Para a unidade de análise económica da revista britânica The Economist, Angola está a tentar diversificar as suas fontes de financiamento: depois de ter apostado num conjunto de empréstimos bilaterais por parte de bancos comerciais ocidentais, Luanda emitiu 1,5 mil milhões de dólares em títulos de dívida soberana no final do ano passado, já depois da visita do Presidente de Angola à China, na qual terá garantido um financiamento de 6 mil milhões de dólares de crédito chinês.
“Angola está a aprofundar a sua relação económica com a China, esperando ir além do tradicional modelo estatal de linhas de crédito pagas em petróleo, para uma abordagem mais diversificada e liderada pelo sector privado”, escrevem os analistas da EIU numa nota enviada aos investidores.

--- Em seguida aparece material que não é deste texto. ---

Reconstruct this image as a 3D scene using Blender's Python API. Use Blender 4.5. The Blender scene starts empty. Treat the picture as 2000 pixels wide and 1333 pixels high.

“O investimento privado estrangeiro é urgentemente necessário em Angola, a lutar contra os preços baixos do petróleo, a sua maior exportação e fonte de receitas”, escreve a EIU, acrescentando que “as empresas chinesas têm a capacidade de fornecer dinheiro e ‘know-how’ para ajudar o país a desenvolver sectores não petrolíferos, como a agricultura e a manufacturação, e criar os tão necessários empregos”.
As diferenças culturais, no entanto, “precisam de ser geridas para evitar que os novos atores e a concorrência aumentem as tensões sociais”, acrescentam os analistas.
Apesar de o sistema de pagar em petróleo os empréstimos chineses que são usados na reconstrução do país ter resultado bem para Angola, o modelo está a tornar-se mais difícil para o país.
“Com os preços do petróleo fortemente pressionados, o volume de crude que Angola tem de enviar para a China para cumprir as obrigações financeiras cresceu consideravelmente”, escreve a EIU, concluindo que “isto significa que Angola tem menos crude para vender noutros locais, aumentando as dificuldades de receita do Governo e provocando críticas renovadas da oposição sobre os contornos das linhas de crédito chinesas”.